Travailleurs de la Baie.
Baie de Somme, France.
Fascinée par la Baie, je dois cette série à Nicole. Nicole a plus de soixante printemps derrière elle, savoir combien précisément n’apporterait rien à son histoire, à quoi bon, elle se trompe elle-même régulièrement dans les années. Elle est pêcheuse à pied depuis presque toujours. Elle est vérotière et pêche les coques quand la marée a sonné.
Indissociable de son amie Reinette, le duo de veuves arpente les mollières, ces terres marécageuses de la baie de Somme et perpétue les traditions d’un métier ancestral.
La baie de Somme est classée comme l’une des plus belles baies du monde. Située sur le littoral de la Picardie, elle s’étend sur 70km carrés sur lesquels se succèdent des falaises, des étendues de sable, des marais et des galets qui composent un paysage hors-norme, brut et préservé.
Ces travailleurs de la mer portent en eux les stigmates d’un travail souvent rude mais aligné à des valeurs, à un goût des grands espaces et au respect des rythmes de la nature.
Les pêcheurs de la Baie de Somme viennent parfois de loin pour ramasser les coques, de Normandie ou de Bretagne, seuls, en couple et parfois en famille.
Cette bande de travailleurs, aussi hétéroclite que joyeuse, se retrouve à l’heure de la marée au lieu de rassemblement afin de s’inscrire sur les registres administratifs et de rejoindre les tracteurs qui les conduiront jusqu’au lieu autorisé de pêche dans la baie.
La saison de la pêche aux coques commence en mai pour se terminer en octobre.
Avant de partir, tous se retrouvent dans un brouhaha heureux, certains se changent sur place, d’autres en profitent pour échanger quelques anecdotes.
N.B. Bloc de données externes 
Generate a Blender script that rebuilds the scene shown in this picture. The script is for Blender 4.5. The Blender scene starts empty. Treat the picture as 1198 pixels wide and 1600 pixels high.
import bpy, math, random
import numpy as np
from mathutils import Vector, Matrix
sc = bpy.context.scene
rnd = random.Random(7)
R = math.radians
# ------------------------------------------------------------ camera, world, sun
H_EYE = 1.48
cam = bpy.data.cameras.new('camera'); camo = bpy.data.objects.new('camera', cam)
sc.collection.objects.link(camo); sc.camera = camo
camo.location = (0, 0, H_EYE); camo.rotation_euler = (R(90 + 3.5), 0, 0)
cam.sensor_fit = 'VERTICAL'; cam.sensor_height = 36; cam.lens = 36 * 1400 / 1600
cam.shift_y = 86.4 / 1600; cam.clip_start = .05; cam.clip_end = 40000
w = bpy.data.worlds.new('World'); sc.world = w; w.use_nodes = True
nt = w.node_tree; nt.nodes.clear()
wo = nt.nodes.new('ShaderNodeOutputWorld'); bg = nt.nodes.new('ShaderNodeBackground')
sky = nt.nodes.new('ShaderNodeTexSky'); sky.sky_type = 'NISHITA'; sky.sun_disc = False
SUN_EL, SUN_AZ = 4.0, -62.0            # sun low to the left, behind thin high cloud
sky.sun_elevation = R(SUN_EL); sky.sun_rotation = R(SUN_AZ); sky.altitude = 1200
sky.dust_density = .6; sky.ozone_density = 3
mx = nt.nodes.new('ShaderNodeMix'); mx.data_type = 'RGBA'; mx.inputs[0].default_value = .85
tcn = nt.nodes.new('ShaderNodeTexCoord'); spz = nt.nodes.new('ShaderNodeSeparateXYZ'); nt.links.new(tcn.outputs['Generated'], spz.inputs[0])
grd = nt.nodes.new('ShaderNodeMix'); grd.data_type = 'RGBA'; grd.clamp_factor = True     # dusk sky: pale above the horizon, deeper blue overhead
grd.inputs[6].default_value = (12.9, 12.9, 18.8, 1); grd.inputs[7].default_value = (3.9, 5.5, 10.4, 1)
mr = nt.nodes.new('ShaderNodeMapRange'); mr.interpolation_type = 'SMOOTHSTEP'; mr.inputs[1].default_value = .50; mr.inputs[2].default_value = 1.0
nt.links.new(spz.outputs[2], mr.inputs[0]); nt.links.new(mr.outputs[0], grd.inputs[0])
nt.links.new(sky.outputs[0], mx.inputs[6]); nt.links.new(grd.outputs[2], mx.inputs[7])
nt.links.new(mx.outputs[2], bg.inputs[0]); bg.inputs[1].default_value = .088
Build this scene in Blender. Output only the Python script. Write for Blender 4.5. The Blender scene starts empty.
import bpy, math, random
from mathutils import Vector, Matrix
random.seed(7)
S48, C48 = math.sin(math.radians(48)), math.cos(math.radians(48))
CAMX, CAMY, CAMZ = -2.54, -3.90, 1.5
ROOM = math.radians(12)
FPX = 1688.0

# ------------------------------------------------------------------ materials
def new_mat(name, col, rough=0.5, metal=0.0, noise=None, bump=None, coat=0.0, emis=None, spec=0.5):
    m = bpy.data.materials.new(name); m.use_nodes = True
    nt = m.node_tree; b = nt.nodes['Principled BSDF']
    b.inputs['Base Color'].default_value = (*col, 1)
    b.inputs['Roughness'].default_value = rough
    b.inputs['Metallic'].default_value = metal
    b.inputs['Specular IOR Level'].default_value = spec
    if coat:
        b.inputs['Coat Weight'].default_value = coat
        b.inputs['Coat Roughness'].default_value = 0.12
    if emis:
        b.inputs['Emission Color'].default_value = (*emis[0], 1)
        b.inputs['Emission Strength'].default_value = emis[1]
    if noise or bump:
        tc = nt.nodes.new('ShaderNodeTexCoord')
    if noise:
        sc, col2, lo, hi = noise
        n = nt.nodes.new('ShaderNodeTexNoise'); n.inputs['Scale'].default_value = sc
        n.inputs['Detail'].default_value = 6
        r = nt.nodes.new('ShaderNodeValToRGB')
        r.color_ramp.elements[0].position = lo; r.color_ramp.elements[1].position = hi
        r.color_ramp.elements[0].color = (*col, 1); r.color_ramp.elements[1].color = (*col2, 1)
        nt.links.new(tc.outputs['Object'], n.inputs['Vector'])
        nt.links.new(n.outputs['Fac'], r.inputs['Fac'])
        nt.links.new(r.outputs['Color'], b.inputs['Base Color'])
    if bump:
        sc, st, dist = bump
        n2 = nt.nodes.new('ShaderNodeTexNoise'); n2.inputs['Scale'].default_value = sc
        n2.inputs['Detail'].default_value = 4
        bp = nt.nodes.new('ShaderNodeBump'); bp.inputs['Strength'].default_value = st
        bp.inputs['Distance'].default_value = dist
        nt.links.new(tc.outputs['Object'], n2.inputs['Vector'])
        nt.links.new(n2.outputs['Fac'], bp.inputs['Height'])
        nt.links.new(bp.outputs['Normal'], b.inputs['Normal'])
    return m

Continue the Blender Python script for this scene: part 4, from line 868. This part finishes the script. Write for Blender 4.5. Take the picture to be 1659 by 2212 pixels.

Les tracteurs et camions trouvent leur place avant le grand départ.
Quand l’heure de la marée basse arrive, les uns et les autres grimpent sur les remorques des tracteurs. Tout s’accélère. Le convoi roule vite pour rejoindre le lieu de pêche.
Une fois sur place, les tracteurs sont déchargés de leurs travailleurs et du matériel. Les pêcheurs se répartissent sur les prés salés au son des cris des mouettes qui veillent avec intérêt à cette agitation.
Ils grattent avec force et frénésie le sol pour en retirer les coques et les passer dans la venette pour avoir le bon calibrage. Les sauts se remplissent à une vitesse vertigineuse, les gestes sont précis et les sacs de coques s’accumulent.
Rares sont les temps de pause, chaque minute est comptée. Le temps n’a plus la même valeur.
Nicole a perdu son mari il y a quelques années. Elle évoque régulièrement la bienveillance du groupe et des hommes à son égard. « Et pourtant, rien ne les y obligent ». Des virils, des tatoués, des baraqués, des « taiseux », des curieux autant de personnages qui pourraient servir de terreau à des raccourcis à la mode.
Rapidement, le ballet des vélos électriques se met en place. Les plus chanceux, bien équipés transportent à tout vitesse la récolte vers les tracteurs. On aide les autres aussi, ceux qui sont moins équipés ou plus seuls.
Quand la pêche est terminée, que les camions sont chargés, l’exaltation laisse place à la fatigue. A la joie aussi, celle du travail accompli, au coeur de cette Baie magique.